Séamus Ó Síocháin’s essay on how land and agriculture, the defence of the underdog and a critique of empire informed Casement’s thoughts and actions usefully shows how each of these themes was rooted in his youth, drew ‘on his later Irish experience, and was affected and developed by his experiences outside Ireland’. Andrew Porter offers us a challenging portrait of Casement, choosing not to see him as ‘an obviously systematic thinker’, decrying the fact that he didn’t write a ‘book of lasting importance’ but viewing his achievement as ‘perhaps of a rather different, more prosaic, but nonetheless significant kind’. Porter sees Casement operating instead ‘at the intersection of governments, business, humanitarian campaigners and missions . . . pulled in different directions, sensitive to the contributions each might make, constantly frustrated by the clashing objectives of different interest groups’.

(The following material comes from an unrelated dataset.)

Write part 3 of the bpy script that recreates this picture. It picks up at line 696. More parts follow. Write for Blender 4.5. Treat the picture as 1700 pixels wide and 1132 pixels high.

Michael Laffan writes engagingly of Casement’s complex relationship with the Irish Volunteers, finding ‘something almost touching in the childish pride with which he reported his achievements and the praise that he received’ during his national recruitment tour in 1914, but highlighting also the ‘naïve and uninformed views’ that Casement held until his death in August 1916 about the possibility of linking the Irish Volunteers with the Ulster Volunteers.
Christopher Andrew contributes a highly informative piece on the involvement of British Intelligence with the Casement case, which took the form of intelligence surveillance of his activities between 1914 and his capture in April 1916, interrogation by special branch, naval intelligence and MI5 after his arrest, employing the Black Diaries to undermine the campaign for clemency prior to his execution, and the reviewing of all Casement correspondence relating to Germany by MI5 after the First World War.
Margaret O’Callaghan convincingly argues that the two poetry notebooks written by Casement ‘as a young man in Antrim (long before his departure for Africa) need to be put at the centre of his story’ since his capacity to view ‘the Congo in 1903 with what were specifically “Irish eyes” lay in those Antrim Glens, where he had learnt to see “with the eyes of a people once hunted themselves” ’. Martin Mansergh suggests that Irish foreign policy at its best ‘follows in a straight line from Casement’s activities, and I think it would be legitimate to co-opt him as a forerunner of Ireland’s independent foreign policy tradition’.
Three articles deal specifically with various aspects of Casement’s court appearances. Frank Callanan writes that Casement had experienced his trial and appeal as occasions of personal humiliation, finding ‘his enforced passivity apart from his two interventions exasperating, disorientating and a little weird’. Conor Gearty points out that, whereas Casement was tried in a civil court, ‘a total of 183 civilians were tried by courts-martial for their alleged involvement in the [1916] rebellion, with the death sentence being passed on 90 prisoners’. Finally, Owen Dudley Edwards discusses the close links between law and politics that permeated the Casement trial in London.
This book constitutes a welcome addition to the growing body of material exploring Casement’s legacy, and will hopefully act as a stimulus for further research on one of Ireland’s most complex historical figures.